On Wednesday, Sept. 20, acclaimed author and University of Pennsylvania professor Dr. Michael Eric Dyson spoke at St. John’s University in a lecture entitled “Come Hell or High Water: Hurricane Katrina and the Colors of Disaster.”
“When I think of Hurricane Katrina, I think of one of the most devastating natural disasters in U.S. history,” he said. “Everybody was at fault when it came to the government down there.”
Dyson has written several books, including the New York Times best seller Is Bill Cosby Right? and The Myth and Meaning of Malcolm X, as well as his newest book on race in Hurricane Katrina, for which the lecture was named.
Dyson compared the events and controversies of Hurricane Katrina to the terrorist attacks of Sept. 11, 2001.
“Between 9/11 and August 29 of last year, there is a tale of two cities,” he said. “There was a vast outpouring of empathy and sympathy [for both tragedies]… [but] there is a jarring contrast between the help offered in the wake of Sept. 11 and Hurricane Katrina.”
Dyson added that the federal government actually turned down offers from several other nations to donate to the Katrina rescue effort through both materials and man power.
“When the Bush administration said ‘We don’t want to point fingers,’ that’s because the fingers most likely would’ve been pointing at them,” Dyson said to applause and laughter.
Dyson’s view on the ineptitude of the rescue and clean-up efforts was backed by the speech of Bethany Housman, a graduate student of sociology, who preceded Dyson with a recount of her “Plunge” trip to New Orleans last March with the University’s Campus Ministries and Catholic Charities.
“Our group was let down by the improvements made in six months,” Housman said. “It looked like the levees had broken the night before… There are still homes in the middle of streets, still families with no place to live.”
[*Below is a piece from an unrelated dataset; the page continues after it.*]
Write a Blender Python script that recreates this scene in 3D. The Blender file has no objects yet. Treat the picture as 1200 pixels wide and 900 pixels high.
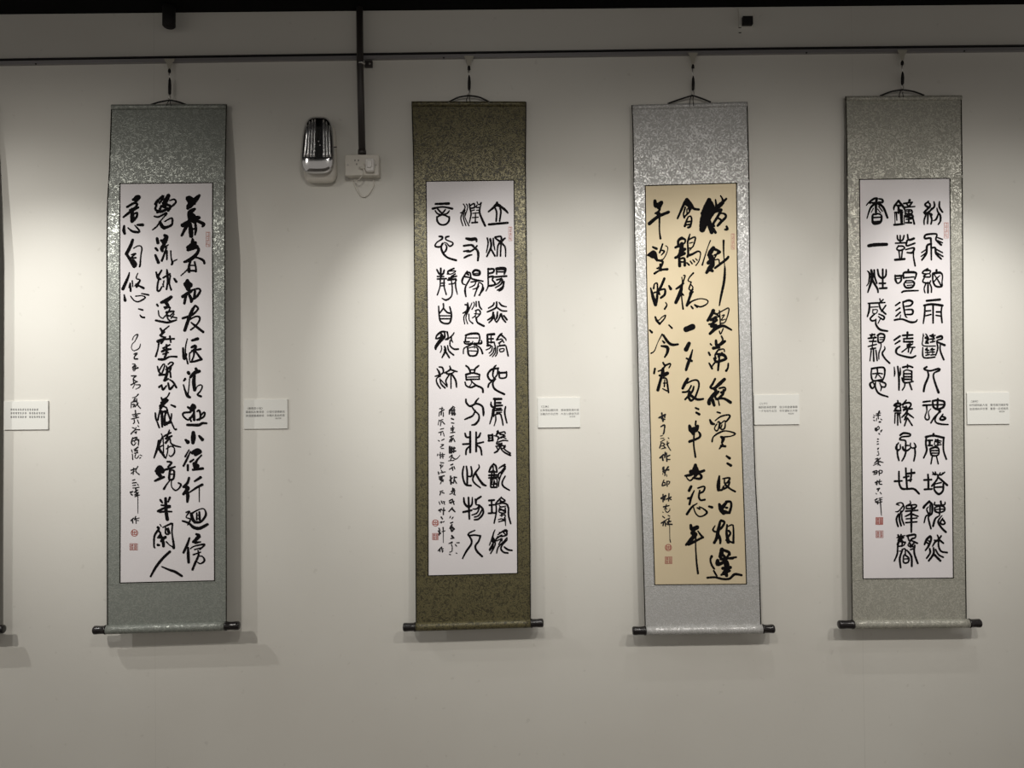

After Dyson finished speaking about the poor showing of the local and federal governments, he related it to the topics he is most well-known for, race and class.
“Who were all these poor people we saw on TV,” Dyson asked. “And why didn’t we know about them?”
He answered his own question.
“They are the invisible poor,” he said. “Invisible because we don’t want to see them, not because they want to be. We don’t want to deal with who they are and what they represent.”
Dyson then cited the Catholic Church’s idea of “culpable ignorance,” the notion that people are responsible for their own ignorance, and that not knowing about the situation is not an excuse for a failure to take action.
Dyson said that part of the reason that these parts of the country are so largely ignored is the great mix of many different races in the areas.
“The storm was not racially specific, but the consequences of the storm were racially particular,” he said, adding that it was not a coincidence that those with more money could afford to live on higher ground and, therefore, were less vulnerable to the storm.
He also pointed out the fact that Mississippi is the poorest state in the nation and Louisiana the second.
Throughout his speech, Dyson continually brought up rap and the hip-hop culture, often quoting the lyrics of prominent hip-hop artists such as Snoop Dogg, Jay-Z and Tupac Shakur.
He also addressed the comments made by rapper Kanye West on national television that “George Bush doesn’t care about black people.”
“I was happy to see a rapper concerned about somebody other than his own crew,” Dyson said. “To be concerned about the poor… that’s what rap was originally about.”
Although Dyson did speak about racism, he added that it was mostly a more subversive, unintentional racism.
“It’s not that they saw black people and decided not to go,” he said. “That’s not how racism works. The subconscious cues to help did not kick in.”
The student reaction to Dyson was almost entirely positive, as the audience broke into applause several times during his lecture, and at times rapped or sang along with him as he quoted popular songs.
“[The lecture] was very insightful,” said freshman Michael Martinez. “The information on how we turned down services from numerous nations in responding to Hurricane Katrina… was an eye-opener”
Dyson made it clear that what is done today will shape the lives and attitudes of those who come later, and that people must act now to ensure that “our children and grandchildren remember that we are ‘E Pluribus Unum’ – out of many, one.”